Walter Benn Michaels, Way Down in a Hole

When we last checked in with literary scholar Walter Benn Michaels, he was bemoaning the lack of literature that addressed America’s brutal, caste-creating economy head-on. For some reason, books about immigrants didn’t count, nor did historical novels. The only cultural works that even came close to satisfying him back then were The Wire and Bret Easton EllisAmerican Psycho. The Baffler recently resumed publication, which has given Michaels an opportunity to revise his essay—roughly meaning he’s added passages on Ayelet Waldman‘s boots and found another entry for his doofy canon: Jonathan Littell‘s The Kindly Ones. That novel is, to the best of my understanding, a historical novel about the Nazi era, but let’s set that aside for a moment and see where he goes:

[W]hen Michiko Kakutani (also writing for the Times) attacks Jonathan Littell’s recent novel, The Kindly Ones, because its central character, the Nazi Dr. Aue, is a “cartoonish” “monster” we can neither “sympathize” with nor “understand,” and when she applauds the “appealing” central character in Chabon’s Yiddish Policemen’s Union, in whose “plight” the reader becomes completely “absorbed,” we should understand that she is invoking political as well as literary criteria of evaluation: Good novels are defined by their interest in character; neoliberal politics by their respect for individuality.

From there Michaels argues that the threadbare characterizations in The Kindly Ones are a kind of asset, because they foreground ideology—and to foreground ideology at the expense of character is no great loss to society, or to the fiction that he believes ought to do a better job serving it.

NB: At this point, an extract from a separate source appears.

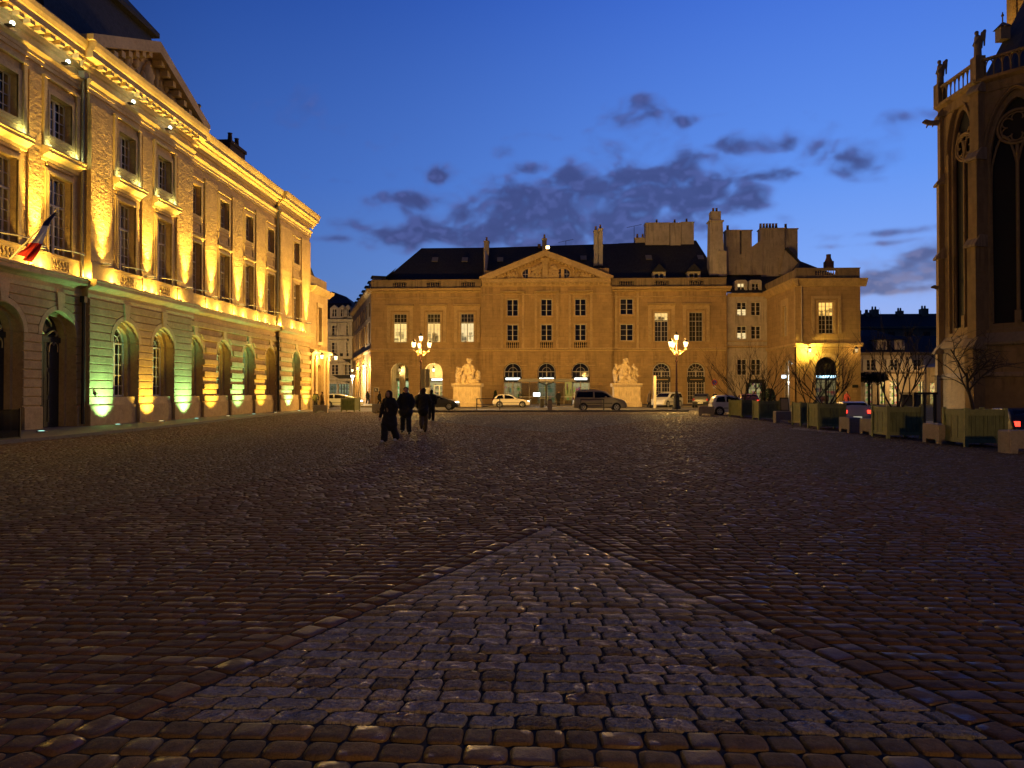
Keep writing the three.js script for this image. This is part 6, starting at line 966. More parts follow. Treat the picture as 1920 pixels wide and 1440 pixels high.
bare(treeSpots[1], 'thin forked bare shrub in the large dark tree box, shop lights behind', { seed: 11, stems: 4, tilt: .55, len: 1.5, r: .035, levels: 3, kids: [4, 3, 3], spread: .55, lift: .05, droop: .02, y0: .95 });
bare(treeSpots[2], 'wide many-stemmed bare shrub before the corner pavilion', { seed: 21, stems: 9, tilt: .85, len: 1.55, r: .028, levels: 3, kids: [3, 3, 2], spread: .6, lift: .05, droop: .02, y0: .9 });
bare(treeSpots[3], 'bare shrub half behind the wide shrub, left of the bright lantern', { seed: 25, stems: 5, tilt: .7, len: 1.4, r: .025, levels: 3, kids: [3, 3, 2], spread: .6, y0: .9 });
bare(treeSpots[5], 'dense bare shrub over the small white car, before the connecting house', { seed: 31, stems: 10, tilt: .9, len: 1.75, r: .028, levels: 3, kids: [3, 3, 2], spread: .6, lift: .05, y0: .9 });
bare(treeSpots[4], 'sparse bare shrub beside the dark clipped evergreen', { seed: 37, stems: 6, tilt: .6, len: 1.5, r: .03, levels: 3, kids: [3, 3, 2], spread: .6, y0: .9 });
{ const p = onZ(1442, 735, -66), t = thing('clipped_evergreen', 'dark clipped evergreen cone before the connecting house', 'shrub', [p.x, 0, -66]), R = rng(3), g = mb(); for (let i = 0; i < 1400; i++) { const h = R(), a = R() * 2 * PI, r = (1.0 * (1 - (h * 1.02 - .35) ** 2 * 1.3)) * sqrt(.5 + .5 * R()) * .62, s = .06 + .05 * R(); const q = new THREE.PlaneGeometry(s, s * 1.6); q.rotateX(R() * 3); q.rotateY(R() * 6); q.translate(cos(a) * r, .25 + h * 1.7, sin(a) * r); g.add(q); } const m = g.to('foliage', std({ color: new THREE.Color().setRGB(.035, .05, .02), roughness: .8, side: THREE.DoubleSide }), t); m.userData.kind = 'stuff'; mb().rod([0, 0, 0], [0, .8, 0], .07).to('trunk', M.bark, t); }
{ const p = onZ(932 - 3, 735, -83), t = thing('potted_conifer', 'small dark potted conifer right of the left statue', 'shrub', [p.x, 0, -83]), R = rng(13), g = mb(); for (let i = 0; i < 500; i++) { const h = R(), a = R() * 2 * PI, r = .42 * (1 - h * .8) * sqrt(R()), q = new THREE.PlaneGeometry(.09, .14); q.rotateX(R() * 3); q.rotateY(R() * 6); q.translate(cos(a) * r, .5 + h * 1.3, sin(a) * r); g.add(q); } const m = g.to('foliage', std({ color: new THREE.Color().setRGB(.03, .045, .02), roughness: .8, side: THREE.DoubleSide }), t); m.userData.kind = 'stuff'; mb().lathe([[.2, 0], [.3, .5], [.26, .5], [0, .45]], 0, 0, 0, 14).to('pot', M.zinc, t); }
for (const [u, w, s] of [[1630, 1.5, 5], [1646, 1.2, 8]]) { const p = onZ(u, 735, -92), t = thing('clipped_tree', `dark ${s > 6 ? 'narrow' : 'broad'} flat-topped tree before the lit shop windows`, 'tree', [p.x, 0, -92]), R = rng(s), g = mb(); for (let i = 0; i < 900; i++) { const a = R() * 2 * PI, r = w * sqrt(R()), q = new THREE.PlaneGeometry(.14, .2); q.rotateX(R() * 3); q.rotateY(R() * 6); q.translate(cos(a) * r, 3.4 + (R() - .4) * 1.4 * (1 - (r / w) ** 2 * .6), sin(a) * r); g.add(q); } const m = g.to('crown', std({ color: new THREE.Color().setRGB(.03, .035, .02), roughness: .8, side: THREE.DoubleSide }), t); m.userData.kind = 'stuff'; mb().rod([0, 0, 0], [0, 3.2, 0], .12, .09).rod([0, 2.4, 0], [.6, 3.4, .1], .06, .04).rod([0, 2.4, 0], [-.6, 3.4, -.1], .06, .04).to('trunk', M.bark, t); }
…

It’s probably not worth attempting to figure out what he might see in The Wire when he’s done being interested in all the characterization in it. (Maybe he just reads the plot summaries on the DVDs.) At any rate, Wire creator David Simon isn’t on board. Late last year he talked with Vice magazine about his experience on a panel with Michaels after the first version of the essay was published in Bookforum:

I was on this panel with this guy Walter Benn Michaels at the New York Public Library, and I didn’t dig it because he was basically using The Wire as a cudgel to beat up on literary fiction. But I don’t want to beat up on anybody. I don’t want to generalize, because there are some good literary novels. There’s also a lot of navel-gazing—and there’s a lot of navel-gazing on the Upper West Side of Manhattan. I find that stuff unreadable and a waste of my time, but there’s a lot of good stuff, too. And then there’s a lot of really smart stuff and there’s a lot of crap in crime writing…

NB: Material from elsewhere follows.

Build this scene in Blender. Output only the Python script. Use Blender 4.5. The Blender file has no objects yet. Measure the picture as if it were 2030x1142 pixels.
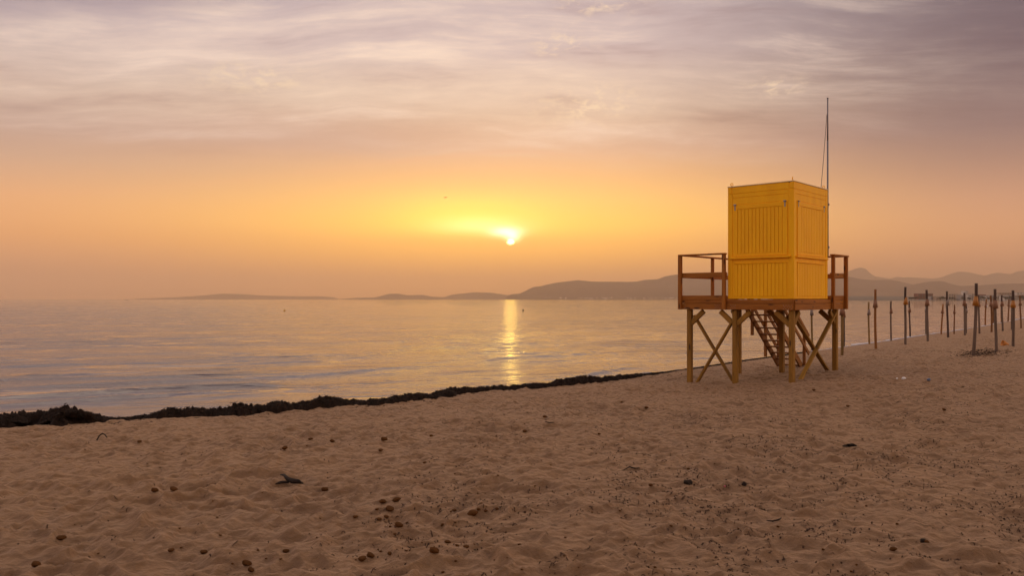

There’s no reason to generalize. But the highest end of crime writing is doing everything right now that literary fiction claims for itself. That is true. And much of what passes for quality literary fiction is not accomplishing very much at all that I find to have merit. So that’s my opinion. But having said that, this panelist took it to an extreme where he was literally saying, “Can we just write about economics and money and politics?” He was saying that literary fiction should be like The Wire, which is nice and flattering, but then he was saying, “Can we stop writing about slavery? Can we stop writing about the Holocaust?” He was basically saying that writing about cultural identity is bullshit. But it’s like, I don’t buy that either. I couldn’t write effectively about people if these sort of core 20th-century experiences or 18th-century experiences that still influence us were not part of who we are.